*Scene script records*
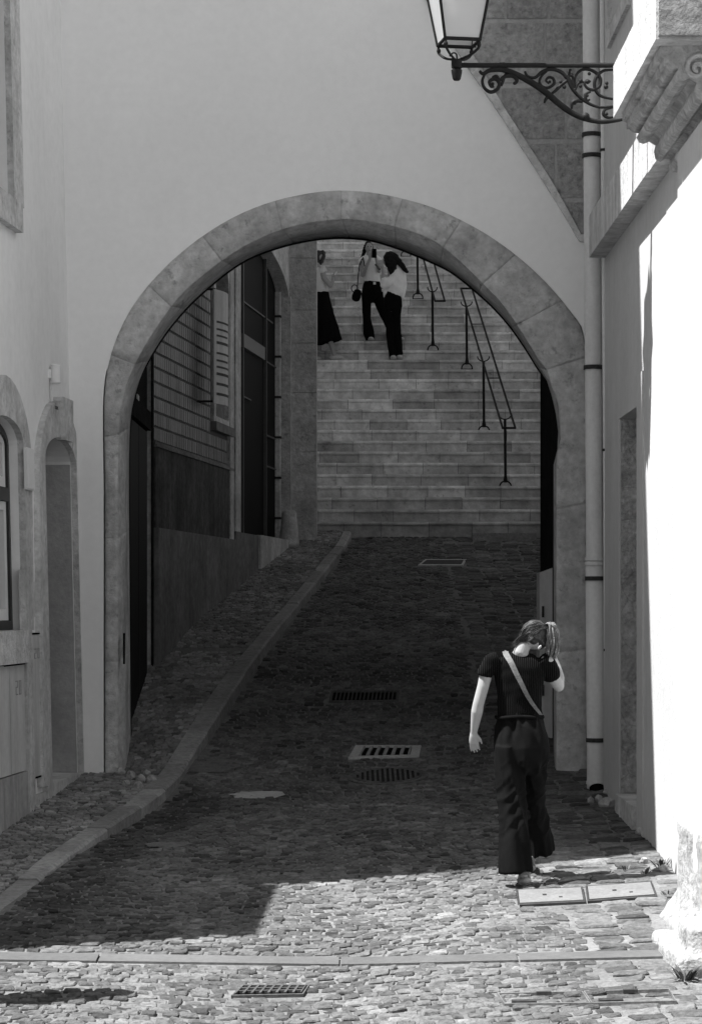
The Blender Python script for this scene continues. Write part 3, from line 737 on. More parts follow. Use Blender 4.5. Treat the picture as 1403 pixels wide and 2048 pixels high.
c6([(500, 560), (540, 525), (600, 520), (625, 550), (612, 575)], (6, 12)); c6([(520, 590), (535, 540), (550, 500)], (4, 8)); c6([(505, 545), (485, 520), (455, 530)], (4, 8))
c6([(1020, 620), (1000, 560), (960, 520)], (4, 7)); c6([(1025, 620), (1045, 570), (1085, 560)], (4, 7)); c6([(1022, 620), (1010, 540), (1000, 500)], (4, 6))
for u, v, r in ((960, 525, 14), (1000, 515, 13), (1060, 555, 14), (1060, 590, 12), (1020, 615, 12), (950, 595, 14), (925, 560, 12), (1110, 560, 16), (1105, 655, 12), (1020, 705, 13), (1095, 800, 30), (460, 575, 12), (850, 560, 10), (905, 605, 13), (1235, 595, 16), (1240, 570, 12), (1120, 505, 12), (610, 570, 12), (990, 480, 10), (1240, 780, 10)):
    c = Z6(u, v); cur.append(ell(c, r6(r), r6(r), r6(r)))
obj('bracket_scroll', merge(*cur), m_iron, lam, smooth=True)
obj('wall_plate', box(XR - .02, XR - .001, DL - .05, DL + .05, Z6(0, 860).z, Z6(0, 400).z), m_iron, lam)
lc = Z6(214, 440)
obj('socket', lathe((lc.x, DL, 0), [(r6(20), Z6(0, 550).z), (r6(28), Z6(0, 540).z), (r6(36), Z6(0, 500).z), (r6(38), Z6(0, 480).z), (r6(26), Z6(0, 470).z), (r6(36), Z6(0, 466).z), (r6(37), Z6(0, 415).z), (r6(30), Z6(0, 408).z)], 20), m_iron, lam, smooth=False)
# frustum body, turned a little so its left side shows
rot = math.radians(10)
cxl = Z6(228, 0).x
def lp(sx, sy, z, hw): x, y = sx * hw, sy * hw; return Vector((cxl + x * math.cos(rot) - y * math.sin(rot), DL + x * math.sin(rot) + y * math.cos(rot), z))
zb, zt = Z6(0, 292).z, Z6(0, 292).z + .52; hb, ht = .118, .205
cor = [(-1, -1), (1, -1), (1, 1), (-1, 1)]
bars = []
for i in range(4):
    a, b = cor[i], cor[(i + 1) % 4]
    bars += [tube([lp(*a, zb, hb), lp(*a, zt, ht)], .010, 6), tube([lp(*a, zb, hb), lp(*b, zb, hb)], .012, 6), tube([lp(*a, zt, ht), lp(*b, zt, ht)], .012, 6)]
fr = obj('frame', merge(*bars), m_iron, lam)
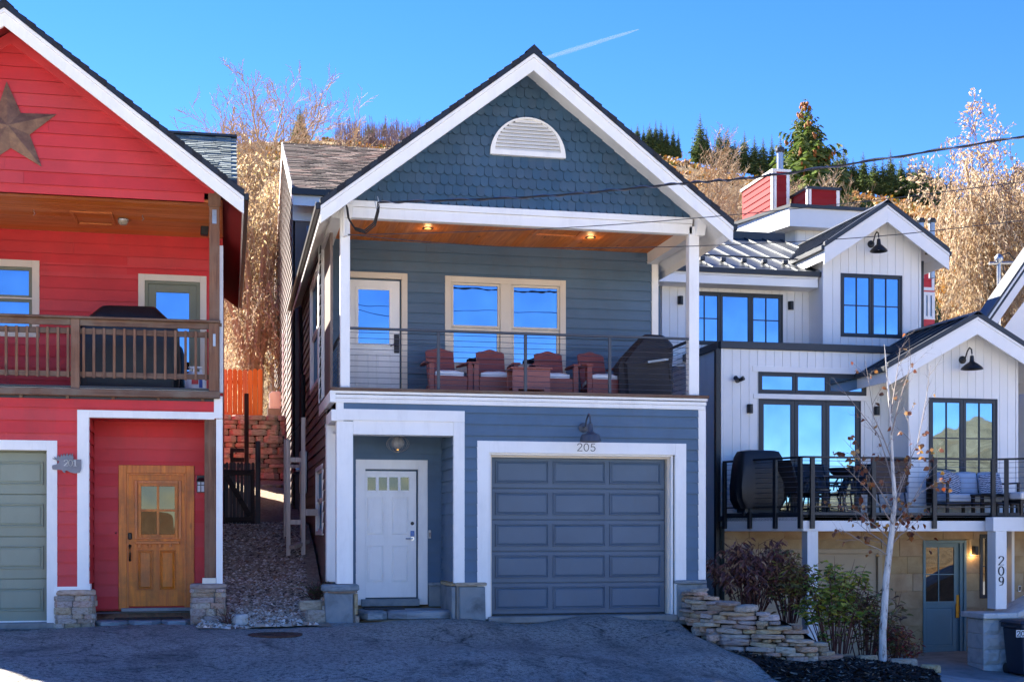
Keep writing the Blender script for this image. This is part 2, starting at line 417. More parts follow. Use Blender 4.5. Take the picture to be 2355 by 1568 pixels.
for cx_, cy_, cr_ in ((4.6,16.2,.42),(2.6,15.4,.28),(-1.6,15.6,.35),(5.2,17.6,.22)):
    ds = mth('ADD', mth('POWER', mth('DIVIDE', mth('SUBTRACT', sx_n.outputs[0], cx_), cr_*1.5), 2.0), mth('POWER', mth('DIVIDE', mth('SUBTRACT', sx_n.outputs[1], cy_), cr_), 2.0))
    sp = mth('MAXIMUM', mth('SUBTRACT', mth('SUBTRACT', mth('MULTIPLY', t.noise(pz, 2.6, 8, .75), 4.2), 1.5), ds), 0.0); sp = mth('MINIMUM', mth('MULTIPLY', sp, .5), .38)
    base = t.mix(base, s(48,46,46), sp)
vo = t.node("ShaderNodeTexVoronoi", feature='DISTANCE_TO_EDGE'); vo.inputs['Scale'].default_value = .42
dm = t.node("ShaderNodeVectorMath", operation='ADD'); nz = t.node("ShaderNodeTexNoise"); nz.inputs['Scale'].default_value = 1.4; nz.inputs['Detail'].default_value = 8
sm = t.node("ShaderNodeVectorMath", operation='SCALE'); sm.inputs['Scale'].default_value = 1.1
t.link(pz, nz.inputs['Vector']); t.link(nz.outputs['Color'], sm.inputs[0]); t.link(pz, dm.inputs[0]); t.link(sm.outputs[0], dm.inputs[1]); t.link(dm.outputs[0], vo.inputs['Vector'])
crk = t.ramp(vo.outputs['Distance'], [(.0, (1,1,1,1)), (.014, (0,0,0,1))])
brk = t.ramp(t.noise(pz, .8, 3), [(.5, (0,0,0,1)), (.58, (.85,.85,.85,1))])
mm = t.node("ShaderNodeMath", operation='MULTIPLY'); t.link(crk, mm.inputs[0]); t.link(brk, mm.inputs[1])
base = t.mix(base, s(34,34,34), mm.outputs[0])
hh = t.node("ShaderNodeMath", operation='SUBTRACT'); t.link(fine, hh.inputs[0]); t.link(mm.outputs[0], hh.inputs[1])
t.bump(hh.outputs[0], 1.0, .02)
m_asph = t.fin(base, .82, 0, .35)
mb = MB(); V = []; Fc = []
ys = [12.38,12.9] + [13.2 + .155*i for i in range(40)]
ys = [y for y in ys if y < 19.3] + [19.32]
nx = 90
def asph_z(x, y): return g(x, y) + .012*mnoise.noise(Vector((x*.9, y*.9, 0)))
for y in ys:
    x1 = xe(y) if y > 0 else 30
    for k in range(nx+1):
        x = -16 + (x1+16)*k/nx
        V.append((x, y, asph_z(x, y)))
for i in range(len(ys)-1):
    for k in range(nx):
        a = i*(nx+1)+k; Fc.append((a, a+1, a+nx+2, a+nx+1))
mb.add(V, Fc); drive = mb.build("asphalt_driveway", m_asph, recalc=False, smooth='all'); drive["kind"] = "structure"

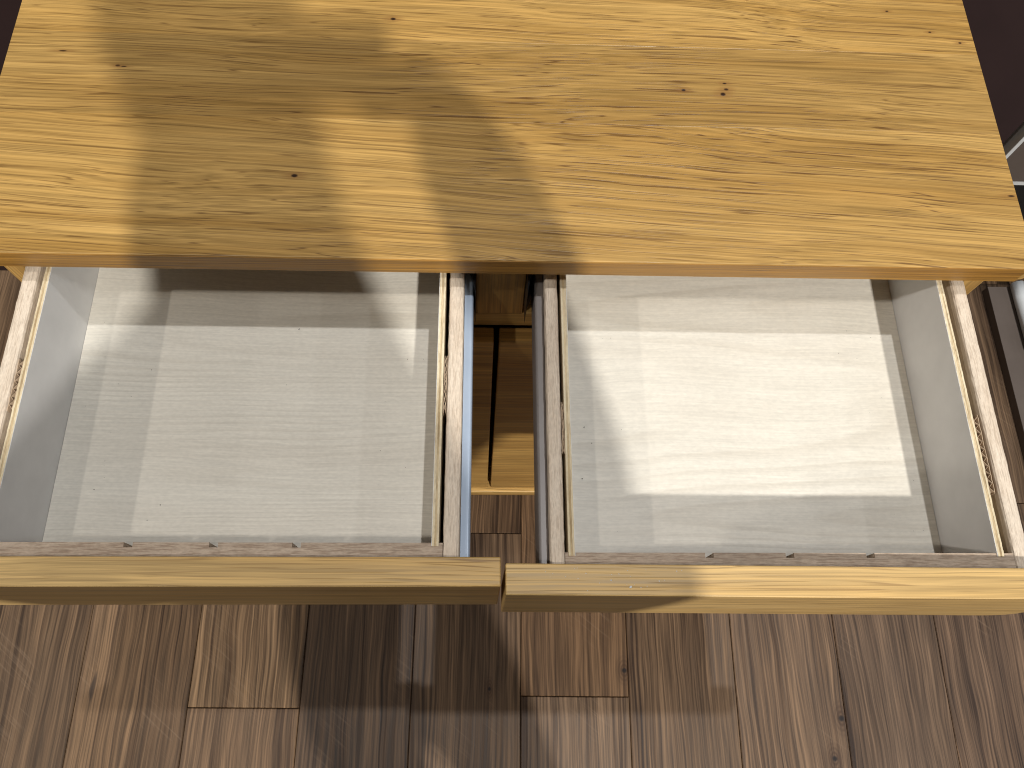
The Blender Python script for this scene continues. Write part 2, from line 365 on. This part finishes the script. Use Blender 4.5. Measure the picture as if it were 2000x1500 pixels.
# ---------------------------------------------------------------- drawers
def arc(cx, cz, r, a0, a1, n=8): return [(cx + r*math.cos(a0 + (a1-a0)*i/n), cz + r*math.sin(a0 + (a1-a0)*i/n)) for i in range(n+1)]
def drawer(side, front_x, front_zb, front_y0, front_y1, yslope, ply, rail, y_in, notch, label):
    dr = empty('drawer', ((ply[0]+ply[3])/2, 0.0, rel(-0.165)), sb); dr['label'] = label
    fx0, fx1 = front_x; zt, zb = rel(-0.030), rel(front_zb); R = 0.024
    if side > 0: poly = [(fx0, zt), (fx0, zb)] + arc(fx1 - R, zb + R, R, -math.pi/2, 0) + [(fx1, zt)]
    else: poly = [(fx1, zt), (fx0, zt)] + arc(fx0 + R, zb + R, R, math.pi, 1.5*math.pi) + [(fx1, zb)]
    prism_y('drawer_front', poly, front_y0, front_y1, M_front, dr, 0.0011, yslope)
    yb = front_y1 + yslope*(fx0+fx1)/2 + 0.0003
    Yback = 0.11
    # side rails
    for i, (xa, xb) in enumerate((rail[:2], rail[2:])):
        bm = bmesh.new(); z1 = rel(-0.045); rr = 0.0028
        prof = [(xa, rel(-0.150), 0), (xb, rel(-0.150), 0), (xb, z1 - rr, 2), (xb - rr*.3, z1 - rr*.3, 3), (xb - rr, z1, 1), ((xa+xb)/2, z1, 1), (xa + rr, z1, 1), (xa + rr*.3, z1 - rr*.3, 3), (xa, z1 - rr, 2)]
        xm = (xa+xb)/2
        strip_y(bm, prof, yb + yslope*(xm-(fx0+fx1)/2), Yback, 60, 0.00012, 11 + i + 5*side)
        link('side_rail', mesh_from(bm, 'side_rail'), M_rail, dr, False)
    # thin plywood liners: three layers and a grey film on the inner face
    for i, (xa, xb) in enumerate((ply[:2], ply[2:])):
        bm = bmesh.new(); inner = xb if i == 0 else xa; outer = xa if i == 0 else xb
        sg = 1 if i == 0 else -1; tt_ = abs(xb-xa)
        cuts = [0, 0.30, 0.62, 0.93, 1.0]
        for L in range(4):
            p0 = outer + sg*tt_*cuts[L]; p1 = outer + sg*tt_*cuts[L+1]; xl, xr = min(p0, p1), max(p0, p1)
            top = rel(-0.0450) + (0.0001, -0.0002, 0.0001, 0.0)[L]
            prof = [(xl, rel(-0.140), 0), (xr, rel(-0.140), 0), (xr, top, 1 if L == 3 else 1), (xl, top, 1)]
            strip_y(bm, prof, y_in - 0.0030, Yback, 90, 0.00018 if L < 3 else 0.00006, 40 + L + 4*i + 9*side, (0, 1, 0, 2)[L])
        link('liner_panel', mesh_from(bm, 'liner_panel'), [M_plyA, M_plyB, M_film], dr)
    # inner front board with grooves for dividers
    bm = bmesh.new(); zt2 = rel(-0.0462); z02 = rel(-0.150); xa, xb = rail[1] + 0.0002, rail[2] - 0.0002; gd = 0.0042
    outl = [(xa, y_in)]
    for nx in notch: outl += [(nx - .0037, y_in), (nx - .0037, y_in - gd), (nx + .0037, y_in - gd), (nx + .0037, y_in)]
    outl += [(xb, y_in), (xb, yb + yslope*(xb - (fx0+fx1)/2)), (xa, yb + yslope*(xa - (fx0+fx1)/2))]
    A = [bm.verts.new((x, y, zt2)) for x, y in outl]; B = [bm.verts.new((x, y, z02)) for x, y in outl]
    bm.faces.new(A); bm.faces.new(B[::-1])
    for i in range(len(outl)):
        j = (i+1) % len(outl); bm.faces.new((A[i], A[j], B[j], B[i]))
    bmesh.ops.triangulate(bm, faces=[f for f in bm.faces if len(f.verts) > 4])
    link('inner_front_board', mesh_from(bm, 'inner_front_board'), M_innerx, dr)
    box('base_panel', ply[1] + 0.0004, ply[2] - 0.0004, y_in + 0.0003, Yback, rel(-0.1340), rel(-0.1280), M_maple, dr, 0.0)
    box('drawer_back', rail[1] + 0.0002, rail[2] - 0.0002, Yback + 0.0004, Yback + 0.012, rel(-0.150), rel(-0.0470), M_inner, dr, 0.001)
    # slide rail on the side that faces the middle gap, and its twin outside
    for sgn, x in ((1, rail[3]), (-1, rail[0])):
        w_, zt3, zb3 = 0.0088, rel(-0.0600), rel(-0.1050)
        p = [(x + sgn*0.0004, zb3), (x + sgn*0.0004, zt3 - 0.0002)]
        p += [(x + sgn*(0.0064 + (w_ - 0.0064)*math.sin(t)), zt3 - 0.003*(1 - math.cos(t))) for t in (math.pi/2*i/7 for i in range(8))] + [(x + sgn*w_, zb3)]
        prism_y('drawer_slide', p, yb + 0.003, 0.10, M_zinc_shaded if (side > 0 and sgn < 0) else M_zinc, dr, 0.0, smooth=False)
    return dr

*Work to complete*
Gather all lines from the records above in which "parts" appears.

*Answer to this task*
The Blender Python script for this scene continues. Write part 3, from line 737 on. More parts follow. Use Blender 4.5. Treat the picture as 1403 pixels wide and 2048 pixels high.
Keep writing the Blender script for this image. This is part 2, starting at line 417. More parts follow. Use Blender 4.5. Take the picture to be 2355 by 1568 pixels.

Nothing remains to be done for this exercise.